Solar panels on rewetted peatland help birds?
Solar panels on rewetted peatlands: a potential win-win
Researchers in Germany have found that placing solar panels on rewetted peatlands can deliver both energy and nature benefits. Rewetting peatlands is typically used to restore wet, carbon-storing ecosystems and slow carbon loss from drained peat. The new work adds an additional layer of value: the panel-covered areas can still function as habitat for bird species.
The approach matters because it targets two land-use pressures at the same time. Solar deployment often competes with habitat and can be planned on land that is already degraded, but the ecological impacts of solar farms vary widely. Peatlands, meanwhile, are both climate-relevant and biodiversity-relevant—so integrating solar generation into restored peat ecosystems could improve the cost-benefit calculation for policymakers and developers.
What the findings imply
- Rewetting peatlands can create conditions suitable for wildlife.
- Solar infrastructure doesn’t automatically eliminate those habitat opportunities.
- If the habitat effects hold across locations and seasons, developers could design solar projects that align with peat restoration goals.
Why it could matter for climate policy
The climate stakes of peatlands are high because drained peat can release stored carbon.

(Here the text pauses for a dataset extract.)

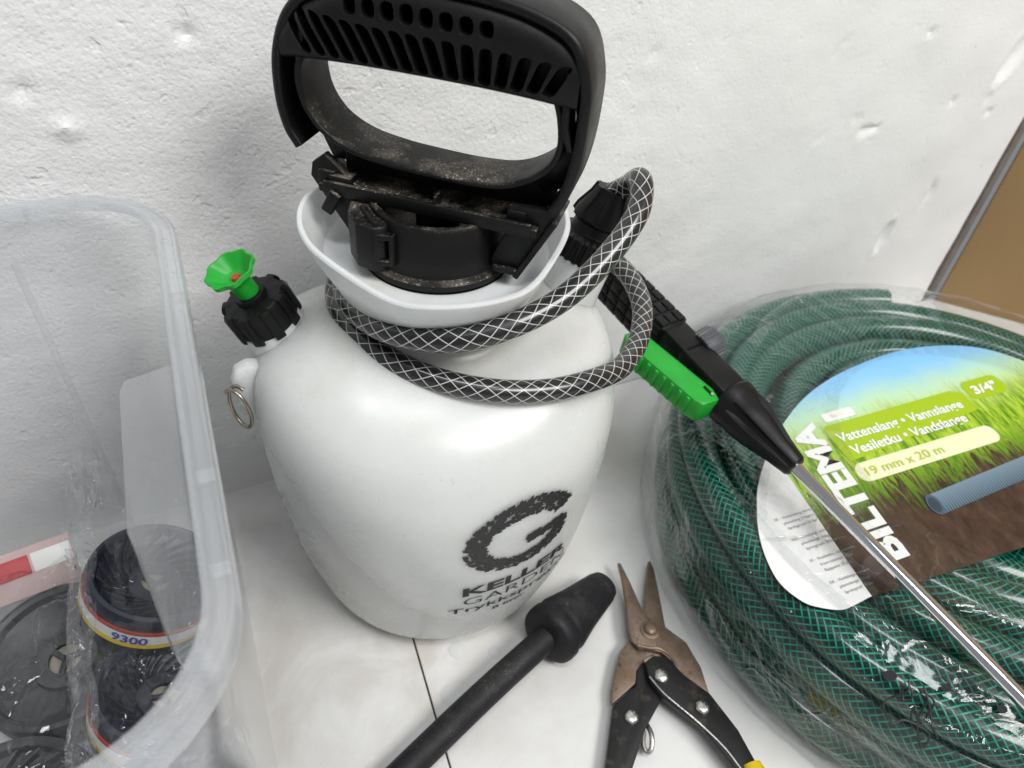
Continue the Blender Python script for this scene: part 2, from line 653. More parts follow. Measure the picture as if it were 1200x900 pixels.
def fit_text(s, width, height, bold=0., x0=0., y0=0.):
    """text scaled to a width and cap height"""
    V, F = text_vf(s, 1., bold)
    xs, ys = [v[0] for v in V], [v[1] for v in V]
    capV, _ = text_vf('H', 1., bold)
    ch = max(v[1] for v in capV)
    sx, sy = width / (max(xs) - min(xs)), height / ch
    return [((v[0] - min(xs)) * sx + x0, v[1] * sy + y0) for v in V], F


# ------------------------------------------------------------------ setting: wall, table
def build_wall():
    x0, x1, z0, z1 = -1.0, .614, .0, .95
    nx, nz = 420, 250
    V = []
    R = .006
    for i in range(nx):
        x = x0 + (x1 - x0) * i / (nx - 1)
        for j in range(nz):
            z = z0 + (z1 - z0) * j / (nz - 1)
            p = Vector((x, 0, z))
            d = .0022 * noise.noise(p * 7) + .0012 * noise.noise(p * 22)
            rough = .0005 if x < .05 else max(.0002, .0005 - (x - .05) * .001)
            d += rough * noise.noise(p * 85)
            y = -d
            if x > x1 - R:
                y += R - math.sqrt(max(0, R * R - (x - (x1 - R)) ** 2))
            V.append((x, y + .0035, z))
    # chips and lumps in the paint (x, z, half length, half width, angle, depth)
    chips = [(.550, .278, .026, .011, 62, .0045), (.541, .243, .004, .003, 60, .003), (.551, .228, .004, .003, 60, .003), (.401, .228, .015, .0035, 5, .003), (.526, .148, .017, .0042, 88, .0035),
             (.486, .108, .019, .0062, 84, .0045), (.494, .243, .005, .003, 0, .003), (.426, .305, .006, .003, 20, .002), (.347, .227, .008, .002, 10, .002), (-.123, .337, .006, .004, 0, .003), (-.187, .296, .008, .004, -10, -.003), (.163, .307, .006, .003, 10, .002), (-.12, .40, .008, .005, 10, .003), (-.285, .345, .009, .004, -10, -.003),
             (.30, .36, .006, .004, 20, .002), (-.2, .315, .004, .004, 0, .003), (.02, .42, .006, .004, 0, .002), (.38, .24, .005, .003, 30, .002), (.335, .30, .012, .002, 70, .0015)]
    out = []
    for (x, y, z) in V:
        for (cx, cz, a, b, ang, dep) in chips:
            dx, dz = x - cx, z - cz
            if abs(dx) < .03 and abs(dz) < .03:
                c, s = math.cos(math.radians(ang)), math.sin(math.radians(ang))
                u, w = dx * c + dz * s, -dx * s + dz * c
                q = (u / a) ** 2 + (w / b) ** 2 + .35 * noise.noise(Vector((x, 1, z)) * 160)
                if q < 1:
                    y += dep * (1 - q) ** .6
                elif q < 1.7:
                    y -= dep * .28 * (1 - abs(q - 1.35) / .35)
        out.append((x, y, z))
    F = grid_faces(nx, nz)
    o = pyd('wall', out, F, 'wall', None, True)
    # closed back so that the wall has thickness
    b = len(out)
    me = o.data
    o2 = block('wall_core', ((x0 + x1) / 2 - .004, .075, .475), (x1 - x0 - .01, .12, .95), 'wall', o, bevel=0.)
    tag(o, kind='structure')
    o['label'] = 'rough white painted plaster wall behind the sprayer'
    return o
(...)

If solar farms can be sited in a way that preserves (or even enhances) key biodiversity functions while also generating electricity, they could support faster renewable deployment without fully sacrificing ecological outcomes.
No details were provided in the story about which bird species benefited or how panel layout and rewetting parameters were optimized, so it remains unclear how generalizable the habitat effects are across different peatland types. Still, the study offers a concrete pathway to combine renewable energy with ecosystem restoration rather than treating them as competing objectives.